Using metrics to drive your business in the right direction

leading indicator visualWhen you drive your car, do you spend most of the time looking in the rear view mirror? Here’s hoping not.

You look forward, so you can take corrective action and control the course of your vehicle. This same concept applies to your business. You need to be looking at the leading indicators – the things you can easily alter to change the outcome of a project or activity – in order to steer your business in the direction you want and avoid potential threats.

Studying the numbers is critical to understanding why you do or don’t make money. The metrics (or numbers) you choose to look at can be divided into two categories – leading and lagging.

• Leading indicators GUIDE you. They help you see what lies on the road ahead so you can make adjustments.
• Lagging indicators REPORT the results and are visible only after you have reached your destination. These metrics let you know where you ended up; however, they are driven by your leading indicators.

For example

You are a builder and have a job that was priced on 100 hours.
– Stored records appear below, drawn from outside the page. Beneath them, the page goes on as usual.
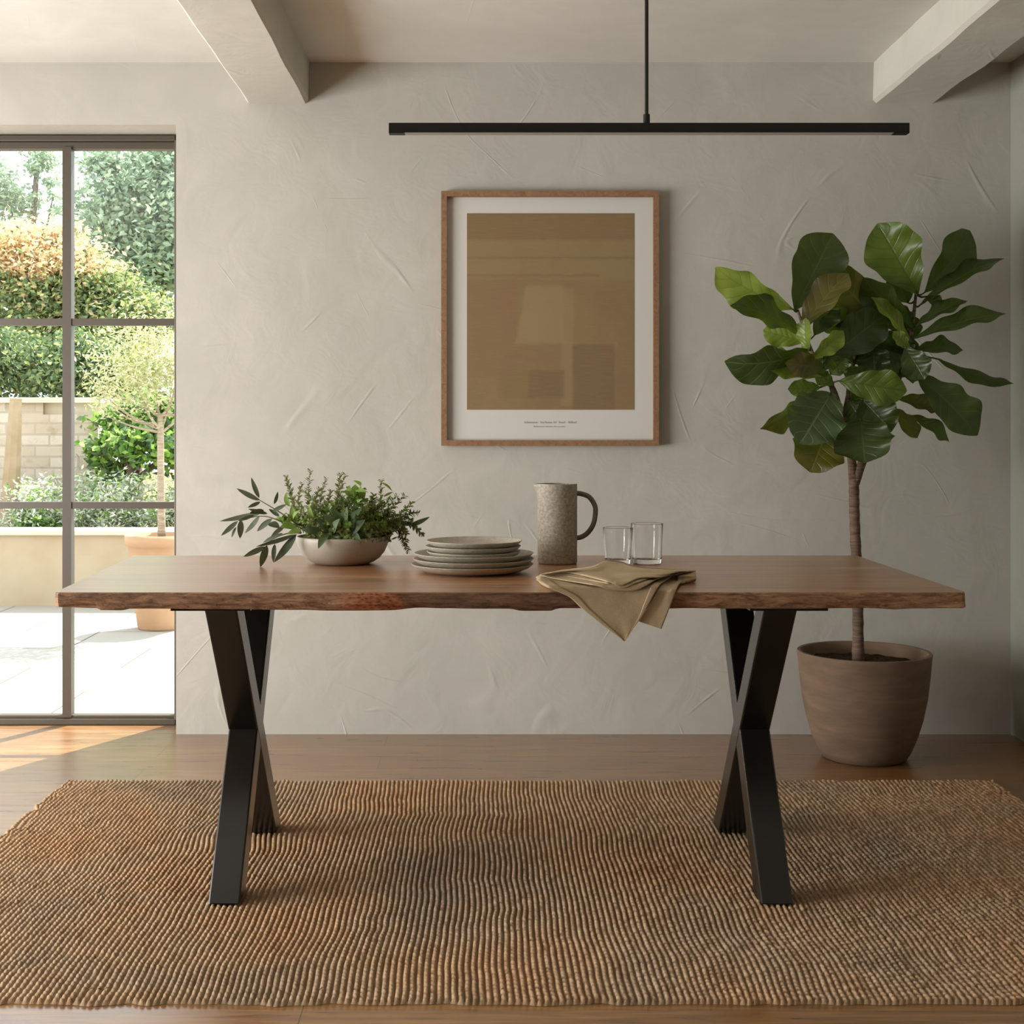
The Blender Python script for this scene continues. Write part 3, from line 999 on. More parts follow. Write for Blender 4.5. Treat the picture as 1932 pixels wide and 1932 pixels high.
def facing(p, tilt=0.6):
    v = (CAMP - Vector(p)).normalized()
    return (v + Vector((random.uniform(-1, 1), random.uniform(-0.4, 0.4), random.uniform(-0.2, 1))) * tilt).normalized()


def olive(stem, leaves, dy):
    V, Fc, mi = [], [], []
    sp = spline([HBp(x, y, d) for x, y, d in stem], 20)
    v, f = tube(sp, [0.0022 - 0.0012 * i / 20 for i in range(21)], 6)
    V += v; Fc += f; mi += [1] * len(f)
    for (x0, y0, x1, y1, w) in leaves:
        n0 = len(Fc)
        b, t = HBp(x0, y0, dy), HBp(x1, y1, dy + random.uniform(-0.03, 0.03))
        lance_leaf(b, t, w / 4.39 * BY / F * 1.15, facing(b, 0.5), V, Fc, 0.2, random.uniform(-0.08, 0.12), 8)
        mi += [0] * (len(Fc) - n0)
    return mesh('olive_sprig', (V, Fc), [M['olive_leaf'], M['stem']], hb, midx=mi, smooth=True)


olive([(760, 620, -.02), (640, 520, -.03), (500, 430, -.03), (400, 370, -.03), (380, 350, -.03)],
      [(392, 350, 325, 178, 36), (395, 370, 203, 270, 38), (400, 380, 297, 428, 34), (430, 450, 310, 475, 36), (420, 470, 62, 542, 38), (460, 480, 300, 440, 30), (560, 500, 470, 440, 30), (500, 460, 620, 400, 30)], -.03)
olive([(740, 640, -.05), (560, 540, -.06), (420, 500, -.06), (250, 525, -.06)],
      [(215, 540, 75, 662, 38), (240, 530, 232, 685, 46), (395, 500, 270, 642, 40), (200, 590, 163, 678, 22), (500, 520, 372, 626, 42), (515, 400, 546, 296, 26), (470, 560, 560, 600, 60), (350, 490, 215, 540, 26)], -.06)
olive([(740, 640, -.08), (640, 640, -.09), (520, 680, -.09), (440, 740, -.09)],
      [(700, 650, 365, 752, 34), (445, 752, 260, 836, 40), (455, 740, 400, 922, 54), (700, 650, 512, 884, 60), (520, 730, 508, 884, 34), (600, 585, 487, 672, 34), (590, 640, 420, 720, 28)], -.09)

# upright thyme / rosemary sprigs with tiny leaves
def sprig(pts, leaf, n, lw, ml, spread=0.9, name='thyme_sprig', rad=0.0013):
    V, Fc, mi = [], [], []
    sp = spline([HBp(x, y, d) for x, y, d in pts], 30)
    v, f = tube(sp, [rad * (1 - 0.6 * i / 30) for i in range(31)], 5)
    V += v; Fc += f; mi += [1] * len(f)
    for i in range(n):
        q = 0.12 + 0.88 * (i + 0.5) / n
        k = min(29, int(q * 30)); p = sp[k].lerp(sp[k + 1], q * 30 - k)
        t = (sp[k + 1] - sp[k]).normalized()
        for sgn in (0, 1):
            a = i * 2.4 + sgn * math.pi + random.uniform(-.3, .3)
            o = t.orthogonal().normalized(); o = (o * math.cos(a) + t.cross(o) * math.sin(a))
            L = leaf * (1 - 0.45 * q) * random.uniform(0.75, 1.2)
            n0 = len(Fc)
            lance_leaf(p, p + (o * spread + t * random.uniform(0.35, 0.8)).normalized() * L, lw * L, (t + Vector((0, -0.6, 0.4))), V, Fc, 0.15, 0.08, 4)
            mi += [0] * (len(Fc) - n0)
    return mesh(name, (V, Fc), [ml, M['stem']], hb, midx=mi, smooth=True)


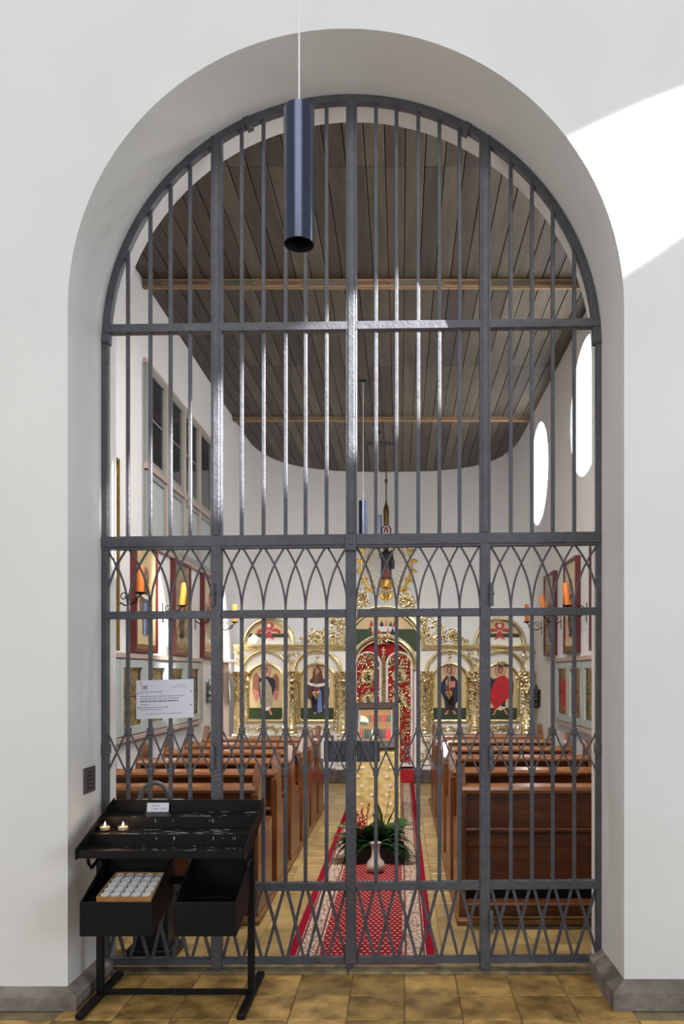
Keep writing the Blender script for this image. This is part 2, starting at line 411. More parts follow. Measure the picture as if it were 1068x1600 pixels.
th = MB().bbox((AX-AR+.02, 4.14, -.05), (AX-.02, 4.34, .012), .006); tr = struct(th.build('trim_1', 'threshold_stone'))
MB().bbox((AX-.016, 4.14, -.05), (AX+AR-.02, 4.34, .012), .006).build('threshold_slab', 'threshold_stone', tr)
st_ = struct(MB().bbox((XL+.01, 11.32, 0), (XR-.01, 14.9, .19), .012).build('trim_2', 'dark_stone'))
# stone skirting of the arch wall
def skirting(name, side):
    s = side; xj = AX+s*AR; far = 6.0 if s > 0 else -6.5
    mb = MB()
    prof = [(-.01, .0), (.07, .0), (.07, .085), (.045, .10), (.0, .125), (-.01, .125)]
    if s < 0: prof = [(d, z*.72) for d, z in prof]
    pts = [(far, YF, 0, -1), (xj, YF, -s, -1), (xj, 4.17, -s, 0)]
    V = []
    for x, y, nx, ny in pts:
        for d, z in prof: V.append((x+nx*d, y+ny*d, z))
    n = len(prof); fs = [(i*n+k, i*n+(k+1) % n, (i+1)*n+(k+1) % n, (i+1)*n+k) for i in range(2) for k in range(n)]
    fs += [tuple(range(n)), tuple(2*n+k for k in range(n))]
    return struct(mb.add(V, fs).build(name, 'base_stone'))
skirting('baseboard_left', -1); skirting('baseboard_right', 1)

# ceiling: slab, planks, painted beams, air grille
ce = struct(MB().box((XL-.25, YB, ZC+.03), (XR+.25, YA+AD+.25, ZC+.12)).build('ceiling', 'plank_brown'))
PW = .1515; plank_me = {}
breaks = [YB+.01, 6.0, 7.72, 9.9, 11.87, 15.3]
for k in range(30):
    x0 = XL+.01+PW*k
    for j in range(5):
        y0, y1 = breaks[j]+.002, breaks[j+1]-.002
        if j == 4:
            xm = abs((x0+PW/2-XC)/HW); y1 = min(y1, YA+AD*max(0, 1-xm**2.8)**(1/2.8)+.2)
        m = 'plank_olive' if random.random() < (.68 if k > 14 else .42) else 'plank_brown'
        L_ = round(y1-y0, 2); key = (L_, m)
        if key not in plank_me:
            o = MB().bbox((-PW/2+.0035, -L_/2, 0), (PW/2-.0035, L_/2, .03), .004).build('plank', m, None); plank_me[key] = o.data
        else: o = bpy.data.objects.new('plank', plank_me[key]); C.objects.link(o)
        o.parent = ce; o.location = (x0+PW/2, (y0+y1)/2, ZC+random.uniform(-.002, .002))
def beam_(y, wd, dp):
    b = MB().bbox((XL+.005, y-wd/2, ZC-dp), (XR-.005, y+wd/2, ZC), .006).build('beam', 'beam_wood', ce)
    lowz = ZC-dp
    n = 5; seg = (XR-XL)/n
    for face in (0, 1):
        # painted bands: two ochre edge lines and lozenges, on the underside and on the side facing the nave
        if face: mp = lambda u, v, d: (u, y+v, lowz-d)
        else: mp = lambda u, v, d: (u, y-wd/2-d, ZC-dp/2+v)
        h = (wd if face else dp)*.42
        m1 = MB(); m1.prism([(XL+.01, h-.007), (XR-.01, h-.007), (XR-.01, h), (XL+.01, h)], mp, 0, .002); m1.prism([(XL+.01, -h), (XR-.01, -h), (XR-.01, -h+.007), (XL+.01, -h+.007)], mp, 0, .002)
        m1.build('edge_line', 'beam_paint_ochre', b)
        for i in range(n):
            c = XL+seg*(i+.5); q = h*.72
            MB().prism([(c-.27, 0), (c-.16, q), (c+.16, q), (c+.27, 0), (c+.16, -q), (c-.16, -q)], mp, 0, .0025).build('lozenge_outline', 'beam_paint_ochre', b)
            MB().prism([(c-.25, 0), (c-.15, q-.006), (c+.15, q-.006), (c+.25, 0), (c+.15, -q+.006), (c-.15, -q+.006)], mp, 0, .004).build('lozenge', 'beam_paint_red', b)
            if i < n-1: MB().prism([(c+seg/2-.1, q*.45), (c+seg/2+.1, q*.45), (c+seg/2+.1, -q*.45), (c+seg/2-.1, -q*.45)], mp, 0, .003).build('painted_bar', 'beam_paint_grey', b)
beam_(7.72, .04, .09); beam_(11.87, .05, .065)
gr = MB().bbox((-.56, 13.05, ZC-.012), (-.06, 13.3, ZC+.001), .003).build('air_grille', 'beam_paint_grey', ce)
for k in range(7): MB().box((-.54+k*.068, 13.07, ZC-.022), (-.54+k*.068+.045, 13.28, ZC-.011)).build('slat', 'black_metal', gr)

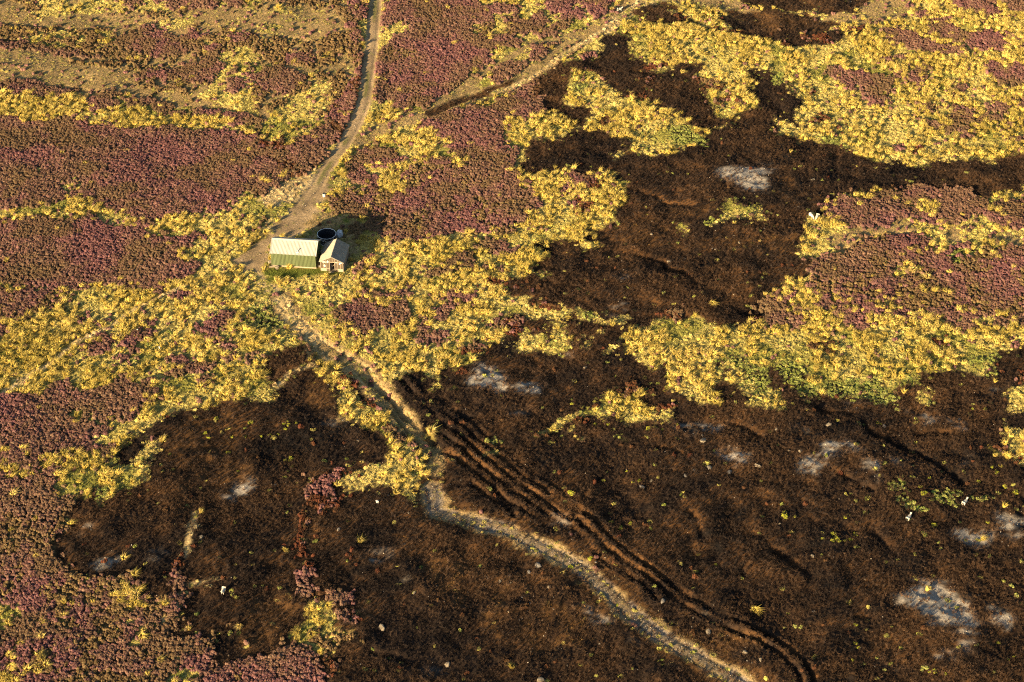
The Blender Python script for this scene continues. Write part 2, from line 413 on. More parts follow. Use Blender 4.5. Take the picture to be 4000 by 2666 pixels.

A quarter of the way into the job, you study the numbers and find you have spent 40 percent of your hours. Continue on this path and you will have a budget blowout. This is a leading indicator and there is time to take corrective action and change the outcome of the project. If you wait until the project is complete and find it took 140 hours – this is a lagging indicator. It’s useful for back costing and planning for the next project, but has no bearing on the project that has just lost you money.

Keep in mind; the hours in this scenario represent just one of the indicators you need to study. Budget and timelines are also important. Getting the right balance is critical when looking at metrics – it’s a matter of looking at the big picture and identifying which numbers you need to watch and the relevance of each to the desired outcome.

In his book number one bestseller, Mastering the Rockefeller Habits 2.0: Scaling Up, Verne Harnish sums it up, “The balance between leading and lagging indicators should reflect the 80/20 rule; 80% leading to 20% lagging. This balance ensures your eyes stay firmly fixed on the road in front and will protect you against driving into a brick wall.”